The United Nations and civilized governments around the world recognize that torture exists in some regimes and acknowledges a duty to protect those countries' citizens from such barbaric practices.

Under the United Nation's charter, they recognize the "equal and inalienable rights of all members of the human family [as] the foundation of freedom, justice and peace in the world . . . [and] those rights derive from the inherent dignity of the human person,"

Under Article 3 of that charter, it clearly states that:

"No State Party shall expel, return ("refouler") or extradite a person to another State where there are substantial grounds for believing that he would be in danger of being subjected to torture."

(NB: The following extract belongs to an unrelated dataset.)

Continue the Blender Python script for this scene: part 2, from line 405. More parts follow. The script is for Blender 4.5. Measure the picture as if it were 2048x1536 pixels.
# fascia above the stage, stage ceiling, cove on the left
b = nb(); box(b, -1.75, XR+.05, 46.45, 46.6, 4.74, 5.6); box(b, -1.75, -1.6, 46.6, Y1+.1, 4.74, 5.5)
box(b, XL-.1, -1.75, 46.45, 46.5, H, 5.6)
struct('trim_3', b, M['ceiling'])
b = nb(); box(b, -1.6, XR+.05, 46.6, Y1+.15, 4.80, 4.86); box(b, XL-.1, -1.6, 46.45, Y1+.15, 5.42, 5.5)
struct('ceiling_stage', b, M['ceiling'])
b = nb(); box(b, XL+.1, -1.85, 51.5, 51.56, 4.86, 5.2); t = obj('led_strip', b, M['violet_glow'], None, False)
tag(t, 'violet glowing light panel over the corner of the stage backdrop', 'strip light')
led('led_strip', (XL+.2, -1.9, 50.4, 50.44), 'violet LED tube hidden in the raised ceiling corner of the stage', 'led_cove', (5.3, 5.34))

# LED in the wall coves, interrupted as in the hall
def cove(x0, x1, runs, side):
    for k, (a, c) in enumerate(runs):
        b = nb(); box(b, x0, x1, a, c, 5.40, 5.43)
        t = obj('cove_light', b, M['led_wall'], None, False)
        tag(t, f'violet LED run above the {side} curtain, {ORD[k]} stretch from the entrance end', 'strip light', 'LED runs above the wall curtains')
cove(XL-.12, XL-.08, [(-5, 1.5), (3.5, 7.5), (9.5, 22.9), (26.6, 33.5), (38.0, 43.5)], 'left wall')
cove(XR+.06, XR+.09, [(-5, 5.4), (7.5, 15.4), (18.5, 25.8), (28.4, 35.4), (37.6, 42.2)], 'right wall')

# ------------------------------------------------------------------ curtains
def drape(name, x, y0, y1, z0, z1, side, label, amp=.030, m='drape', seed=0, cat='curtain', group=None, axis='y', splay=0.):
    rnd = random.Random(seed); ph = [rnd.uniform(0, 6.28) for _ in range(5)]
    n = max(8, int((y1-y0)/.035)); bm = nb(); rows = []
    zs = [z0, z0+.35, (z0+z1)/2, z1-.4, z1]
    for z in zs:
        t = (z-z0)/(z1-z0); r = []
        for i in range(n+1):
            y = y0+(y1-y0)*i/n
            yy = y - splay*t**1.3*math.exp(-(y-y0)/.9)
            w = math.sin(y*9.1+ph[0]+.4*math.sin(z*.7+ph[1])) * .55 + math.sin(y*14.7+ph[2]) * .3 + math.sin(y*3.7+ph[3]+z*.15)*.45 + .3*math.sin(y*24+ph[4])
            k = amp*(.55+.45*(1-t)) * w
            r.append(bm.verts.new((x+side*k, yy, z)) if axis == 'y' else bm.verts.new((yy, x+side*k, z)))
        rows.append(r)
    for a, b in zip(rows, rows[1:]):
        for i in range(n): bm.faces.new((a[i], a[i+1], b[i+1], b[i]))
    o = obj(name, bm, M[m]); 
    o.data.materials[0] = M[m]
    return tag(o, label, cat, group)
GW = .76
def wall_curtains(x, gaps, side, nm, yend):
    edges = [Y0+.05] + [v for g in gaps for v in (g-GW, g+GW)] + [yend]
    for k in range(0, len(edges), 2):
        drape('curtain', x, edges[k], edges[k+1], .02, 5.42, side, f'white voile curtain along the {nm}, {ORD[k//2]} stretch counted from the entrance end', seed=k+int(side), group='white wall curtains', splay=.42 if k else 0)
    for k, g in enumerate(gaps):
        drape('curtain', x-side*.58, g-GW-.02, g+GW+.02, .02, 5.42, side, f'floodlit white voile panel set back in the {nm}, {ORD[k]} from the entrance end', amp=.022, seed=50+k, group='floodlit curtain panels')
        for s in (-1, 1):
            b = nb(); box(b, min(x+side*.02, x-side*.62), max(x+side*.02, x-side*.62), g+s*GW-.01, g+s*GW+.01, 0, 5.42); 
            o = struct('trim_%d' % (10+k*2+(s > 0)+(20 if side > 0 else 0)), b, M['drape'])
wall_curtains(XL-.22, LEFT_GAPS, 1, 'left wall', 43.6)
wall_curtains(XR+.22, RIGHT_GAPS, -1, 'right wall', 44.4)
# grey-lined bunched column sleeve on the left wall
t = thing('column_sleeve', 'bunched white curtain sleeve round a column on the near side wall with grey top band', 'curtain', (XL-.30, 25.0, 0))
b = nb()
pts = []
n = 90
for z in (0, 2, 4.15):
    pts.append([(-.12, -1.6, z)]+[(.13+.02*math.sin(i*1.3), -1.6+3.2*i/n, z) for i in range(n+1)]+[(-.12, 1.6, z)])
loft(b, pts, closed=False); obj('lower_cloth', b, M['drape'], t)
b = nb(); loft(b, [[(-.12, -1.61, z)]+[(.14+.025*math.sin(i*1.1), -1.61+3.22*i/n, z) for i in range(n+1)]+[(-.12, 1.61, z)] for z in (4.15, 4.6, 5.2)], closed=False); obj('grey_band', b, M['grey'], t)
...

Those words open the door to asylum for those targeted by oppressive regimes and political enemies in the asylum-seekers' home countries. Even in Arizona, which has lately taken a particularly hard line against immigrants, due in part to some high profile personalities with political connections and potential aspirations to higher office, seeking asylum out of fear of persecution in their home countries is legitimate.

Getting legal status in the United States on the basis of asylum is a complex process that, now more than ever before, is fraught with political implications. If ever there was a hot-button political topic that inspires such quick judgments and knee-jerk reactions, it is immigration. People of different skin colors and ethnic backgrounds for whom English is not their first language can be targeted and profiled by law enforcement and hauled back to the harsh environments from which they fled.

If you face circumstances back in your homeland where torture remains a constant threat or repercussion, you may wish to pursue legal asylum here in the United States.